5

So this may be impossible but I've been asked to try and find something about it. So far nothing I have found is possible.

I need to restrict specific machines or user accounts from regular Internet access but let them have access to the intranet portion of our network. I do not have Active Directory control, nor does anyone at my local workplace (corporate control in a different state). I have tried going through IPsec and doing this per local machine, but that system seems to have been removed from the images that are installed on these machines so that is out.

So far the only other option I can think of is assigning the machines a specific ip address and removing their gateway access. This would probably work but the machines need to be able to receive updates that are being pushed to them through ePO and LanDesk.

I would really like to do this on the user level because then if I need to do tech work to the machine and need internet access I can get to it but a "special" user could login and not be able to get into anything.

2
  • This is more like a Server Fault question.
    – ChrisF
    Feb 17, 2010 at 15:50
  • Well I would agree but they seem more interested in doing something on the local machine as opposed to on the servers that we don't have access to.
    – MoSiAc
    Feb 17, 2010 at 16:46

3 Answers 3

3

I found out how I'm going to do it. Created a special noaccess.rat file for content advisor for internet explorer. Added the addresses that they need access to and nothing else. Problem solved.

2
  • Curses.. I was trying to type that before you answered. You could also look at rules on the external router/firewall.
    – Skaughty
    Feb 17, 2010 at 16:06
  • Well we're thinking that would be the most secure but everything here is outsourced so we would have to call the guys to come set that up. We are looking into that though. Kinda wondering if content advisor allows wildcards. We've also tried setting PROXY to NO in internet explorer, which usually keeps users out for about a day.
    – MoSiAc
    Feb 17, 2010 at 16:45
1

External firewall / router is probably the most secure. You could set up a walled garden / captive portal (much like the ones that you get when you log into a wifi hotspot) which permits access to your update services but nothing else unless a superuser password is entered.

1
  • This would be the way we would like to go, but again we don't have that kind of control here sadly. Just asked to complete a task local machine side.
    – MoSiAc
    Feb 17, 2010 at 18:15
-1

This is definitely something that is better done on the network.

You could use a cheap router hacked to use something like http://www.dd-wrt.com/

You could connect this between your company network and the computers you want to isolate.

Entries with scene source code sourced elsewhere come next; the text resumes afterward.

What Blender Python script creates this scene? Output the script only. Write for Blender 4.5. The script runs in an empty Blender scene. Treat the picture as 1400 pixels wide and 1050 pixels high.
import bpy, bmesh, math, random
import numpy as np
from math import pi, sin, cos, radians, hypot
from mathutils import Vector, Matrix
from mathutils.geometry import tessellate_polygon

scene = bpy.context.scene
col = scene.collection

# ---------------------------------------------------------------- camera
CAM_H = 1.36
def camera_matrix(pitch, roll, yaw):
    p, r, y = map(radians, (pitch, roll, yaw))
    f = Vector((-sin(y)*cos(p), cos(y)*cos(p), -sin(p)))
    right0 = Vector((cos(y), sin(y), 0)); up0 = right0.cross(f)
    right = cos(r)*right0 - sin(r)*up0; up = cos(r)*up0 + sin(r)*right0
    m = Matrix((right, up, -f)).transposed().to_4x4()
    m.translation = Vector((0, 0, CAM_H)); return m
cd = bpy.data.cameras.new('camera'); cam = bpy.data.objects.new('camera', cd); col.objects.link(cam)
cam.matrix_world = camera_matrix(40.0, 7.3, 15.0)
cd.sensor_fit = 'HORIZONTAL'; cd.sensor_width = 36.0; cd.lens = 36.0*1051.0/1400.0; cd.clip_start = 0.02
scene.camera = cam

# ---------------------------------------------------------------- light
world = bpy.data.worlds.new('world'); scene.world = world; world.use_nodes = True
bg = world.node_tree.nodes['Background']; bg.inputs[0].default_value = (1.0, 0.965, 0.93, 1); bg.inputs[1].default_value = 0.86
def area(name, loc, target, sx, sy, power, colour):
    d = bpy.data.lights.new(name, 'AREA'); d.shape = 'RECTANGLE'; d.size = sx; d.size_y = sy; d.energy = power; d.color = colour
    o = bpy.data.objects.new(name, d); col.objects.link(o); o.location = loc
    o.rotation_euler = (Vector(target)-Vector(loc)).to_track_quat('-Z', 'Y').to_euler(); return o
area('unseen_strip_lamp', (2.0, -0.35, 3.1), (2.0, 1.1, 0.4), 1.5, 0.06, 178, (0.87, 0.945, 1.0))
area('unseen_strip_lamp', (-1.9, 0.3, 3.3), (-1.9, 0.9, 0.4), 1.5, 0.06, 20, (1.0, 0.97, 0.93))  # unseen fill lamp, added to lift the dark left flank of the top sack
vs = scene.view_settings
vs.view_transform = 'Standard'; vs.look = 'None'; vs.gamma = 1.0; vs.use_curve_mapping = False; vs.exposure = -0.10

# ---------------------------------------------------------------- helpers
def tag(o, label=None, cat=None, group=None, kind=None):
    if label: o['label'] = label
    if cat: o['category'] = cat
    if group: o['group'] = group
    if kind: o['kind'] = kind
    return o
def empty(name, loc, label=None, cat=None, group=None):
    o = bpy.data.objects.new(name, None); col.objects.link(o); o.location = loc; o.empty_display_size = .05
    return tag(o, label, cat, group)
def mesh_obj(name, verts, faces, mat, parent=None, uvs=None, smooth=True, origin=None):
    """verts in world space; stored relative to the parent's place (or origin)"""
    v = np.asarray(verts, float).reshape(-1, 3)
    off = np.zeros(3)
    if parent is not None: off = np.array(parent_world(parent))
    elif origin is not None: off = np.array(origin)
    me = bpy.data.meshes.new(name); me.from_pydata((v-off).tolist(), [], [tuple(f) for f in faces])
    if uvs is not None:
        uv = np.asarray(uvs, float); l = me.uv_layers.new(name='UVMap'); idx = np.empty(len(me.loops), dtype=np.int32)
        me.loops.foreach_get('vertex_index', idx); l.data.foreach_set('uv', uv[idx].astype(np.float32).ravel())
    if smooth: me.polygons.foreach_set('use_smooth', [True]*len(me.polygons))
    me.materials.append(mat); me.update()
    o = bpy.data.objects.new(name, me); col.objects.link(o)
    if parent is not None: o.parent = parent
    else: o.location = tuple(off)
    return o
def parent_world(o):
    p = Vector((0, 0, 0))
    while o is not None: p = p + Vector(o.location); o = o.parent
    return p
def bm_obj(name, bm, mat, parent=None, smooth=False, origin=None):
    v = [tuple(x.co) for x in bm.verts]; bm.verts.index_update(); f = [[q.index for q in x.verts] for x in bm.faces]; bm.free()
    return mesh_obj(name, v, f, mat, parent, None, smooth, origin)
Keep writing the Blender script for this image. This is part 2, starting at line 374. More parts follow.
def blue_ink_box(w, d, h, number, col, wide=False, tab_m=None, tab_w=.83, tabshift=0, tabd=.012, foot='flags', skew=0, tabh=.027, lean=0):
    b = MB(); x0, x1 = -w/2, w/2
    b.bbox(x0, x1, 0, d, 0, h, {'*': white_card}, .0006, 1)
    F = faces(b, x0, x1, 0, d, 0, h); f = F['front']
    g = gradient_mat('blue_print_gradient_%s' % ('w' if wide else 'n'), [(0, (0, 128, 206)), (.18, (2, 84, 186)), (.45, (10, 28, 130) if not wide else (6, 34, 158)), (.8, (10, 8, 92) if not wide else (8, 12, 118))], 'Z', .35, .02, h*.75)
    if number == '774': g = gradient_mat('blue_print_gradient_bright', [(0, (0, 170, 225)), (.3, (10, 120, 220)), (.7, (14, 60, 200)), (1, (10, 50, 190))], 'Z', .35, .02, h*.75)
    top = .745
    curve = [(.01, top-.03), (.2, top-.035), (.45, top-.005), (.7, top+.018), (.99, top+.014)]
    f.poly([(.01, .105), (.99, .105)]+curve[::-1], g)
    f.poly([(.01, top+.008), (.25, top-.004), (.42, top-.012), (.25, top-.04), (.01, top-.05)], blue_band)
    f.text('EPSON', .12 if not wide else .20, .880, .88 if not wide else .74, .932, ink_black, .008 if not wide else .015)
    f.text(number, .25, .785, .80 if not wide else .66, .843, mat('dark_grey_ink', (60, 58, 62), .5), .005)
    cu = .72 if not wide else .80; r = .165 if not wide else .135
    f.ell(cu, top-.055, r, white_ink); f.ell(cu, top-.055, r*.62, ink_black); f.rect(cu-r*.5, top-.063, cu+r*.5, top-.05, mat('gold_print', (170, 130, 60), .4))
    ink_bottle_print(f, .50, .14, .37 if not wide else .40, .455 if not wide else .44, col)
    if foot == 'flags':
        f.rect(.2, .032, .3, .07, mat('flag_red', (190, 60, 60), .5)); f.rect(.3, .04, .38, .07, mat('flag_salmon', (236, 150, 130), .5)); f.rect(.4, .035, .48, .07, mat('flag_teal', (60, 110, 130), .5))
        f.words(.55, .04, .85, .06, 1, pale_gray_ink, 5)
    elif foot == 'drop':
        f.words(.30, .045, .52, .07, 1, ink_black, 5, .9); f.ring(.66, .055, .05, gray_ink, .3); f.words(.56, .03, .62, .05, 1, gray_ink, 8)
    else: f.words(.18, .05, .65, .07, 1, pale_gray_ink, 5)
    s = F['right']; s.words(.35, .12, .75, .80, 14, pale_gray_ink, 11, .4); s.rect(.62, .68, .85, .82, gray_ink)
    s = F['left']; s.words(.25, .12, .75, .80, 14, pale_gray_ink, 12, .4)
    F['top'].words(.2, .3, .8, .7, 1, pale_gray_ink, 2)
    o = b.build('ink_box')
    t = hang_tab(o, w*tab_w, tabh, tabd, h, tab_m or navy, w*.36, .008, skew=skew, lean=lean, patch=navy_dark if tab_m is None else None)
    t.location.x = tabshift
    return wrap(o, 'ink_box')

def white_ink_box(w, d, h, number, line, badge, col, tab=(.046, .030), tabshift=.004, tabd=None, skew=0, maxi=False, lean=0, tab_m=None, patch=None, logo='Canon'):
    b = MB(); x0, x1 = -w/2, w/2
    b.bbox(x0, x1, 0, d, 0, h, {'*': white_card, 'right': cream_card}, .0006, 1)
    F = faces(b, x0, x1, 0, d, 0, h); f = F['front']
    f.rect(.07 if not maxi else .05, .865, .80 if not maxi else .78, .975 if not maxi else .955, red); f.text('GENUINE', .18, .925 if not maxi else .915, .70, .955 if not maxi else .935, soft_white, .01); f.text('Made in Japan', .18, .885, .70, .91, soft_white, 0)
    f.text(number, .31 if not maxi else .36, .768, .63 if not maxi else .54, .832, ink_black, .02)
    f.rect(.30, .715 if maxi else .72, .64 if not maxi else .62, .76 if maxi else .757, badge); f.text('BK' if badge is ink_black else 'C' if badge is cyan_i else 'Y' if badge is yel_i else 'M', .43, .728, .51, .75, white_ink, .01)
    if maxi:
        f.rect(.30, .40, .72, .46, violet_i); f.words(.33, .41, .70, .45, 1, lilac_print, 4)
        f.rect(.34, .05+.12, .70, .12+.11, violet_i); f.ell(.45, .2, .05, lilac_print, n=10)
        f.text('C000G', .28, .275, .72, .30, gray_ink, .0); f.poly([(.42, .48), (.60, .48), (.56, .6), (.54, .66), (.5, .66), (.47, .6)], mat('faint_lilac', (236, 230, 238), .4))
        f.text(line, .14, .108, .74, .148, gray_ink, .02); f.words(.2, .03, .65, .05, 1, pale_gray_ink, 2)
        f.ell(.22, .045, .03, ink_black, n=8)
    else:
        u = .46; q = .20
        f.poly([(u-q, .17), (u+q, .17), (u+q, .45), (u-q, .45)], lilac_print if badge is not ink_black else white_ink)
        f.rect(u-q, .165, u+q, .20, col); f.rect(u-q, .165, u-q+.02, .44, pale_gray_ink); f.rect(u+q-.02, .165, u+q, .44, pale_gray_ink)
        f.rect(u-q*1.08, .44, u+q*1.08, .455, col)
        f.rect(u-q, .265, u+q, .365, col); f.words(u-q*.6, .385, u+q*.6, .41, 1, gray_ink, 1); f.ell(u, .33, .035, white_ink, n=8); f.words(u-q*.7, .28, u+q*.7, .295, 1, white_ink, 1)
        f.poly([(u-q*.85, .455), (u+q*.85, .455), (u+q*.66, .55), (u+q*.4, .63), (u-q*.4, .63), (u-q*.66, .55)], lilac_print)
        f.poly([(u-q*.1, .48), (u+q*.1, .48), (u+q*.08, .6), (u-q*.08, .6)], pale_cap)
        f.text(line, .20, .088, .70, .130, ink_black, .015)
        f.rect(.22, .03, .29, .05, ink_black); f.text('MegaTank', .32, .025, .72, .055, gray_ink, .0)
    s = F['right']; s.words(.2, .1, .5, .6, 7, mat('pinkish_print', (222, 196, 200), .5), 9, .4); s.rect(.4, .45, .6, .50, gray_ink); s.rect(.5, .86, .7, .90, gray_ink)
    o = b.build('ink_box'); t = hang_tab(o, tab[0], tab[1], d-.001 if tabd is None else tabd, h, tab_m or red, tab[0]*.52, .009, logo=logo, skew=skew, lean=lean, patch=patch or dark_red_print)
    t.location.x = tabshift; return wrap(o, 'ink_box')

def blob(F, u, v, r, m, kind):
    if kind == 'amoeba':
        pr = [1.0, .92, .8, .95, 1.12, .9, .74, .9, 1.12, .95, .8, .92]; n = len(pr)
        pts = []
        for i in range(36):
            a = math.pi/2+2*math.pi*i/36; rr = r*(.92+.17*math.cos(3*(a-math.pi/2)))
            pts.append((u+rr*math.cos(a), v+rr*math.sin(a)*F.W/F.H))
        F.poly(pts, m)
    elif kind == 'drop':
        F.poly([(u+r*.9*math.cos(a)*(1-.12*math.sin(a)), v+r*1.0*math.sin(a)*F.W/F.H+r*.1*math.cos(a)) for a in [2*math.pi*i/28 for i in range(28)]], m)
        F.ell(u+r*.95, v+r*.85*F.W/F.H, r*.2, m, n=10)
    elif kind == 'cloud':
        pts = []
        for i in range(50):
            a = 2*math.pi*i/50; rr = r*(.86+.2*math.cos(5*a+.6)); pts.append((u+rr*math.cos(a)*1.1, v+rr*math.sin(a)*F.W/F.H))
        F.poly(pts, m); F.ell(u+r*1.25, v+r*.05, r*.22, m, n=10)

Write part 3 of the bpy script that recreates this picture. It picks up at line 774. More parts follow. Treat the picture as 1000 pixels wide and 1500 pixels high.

You should be able to use the router's admin page to allow access to your LAN and certain whitelisted networks (for your updates) but restrict all others.

The benefit of doing it at network level is you block the entire networks, not just DNS or port 80 / 443 (web/ssl) as some solutions to this problem do. Both can be easily circumvented by knowledgable users, but it is much harder for users to bypass a captive portal. Not impossible, but then nothing is!

The DD-WRT forums should be able to help you do this.

There may be commercial solutions that achieve the same. Any Layer 7 style firewall technically has the ability to be able to do this - as they can inspect tcp/ip packets and modify / block them in real time according to specified rules. Whether this is functionality is exposed at user level in a particular product is something to discuss with the manufacturer.

However if you are not allowed to do this to your network due to company policy then you could:

(i) look into software designed to prevent children from accessing the internet without patent supervision; or

(ii) look at whether a software firewall would enable to you whitelist / blacklist certain networks. You could whitelist your internal network and specific networks you wish to connect to, and blacklist everything else.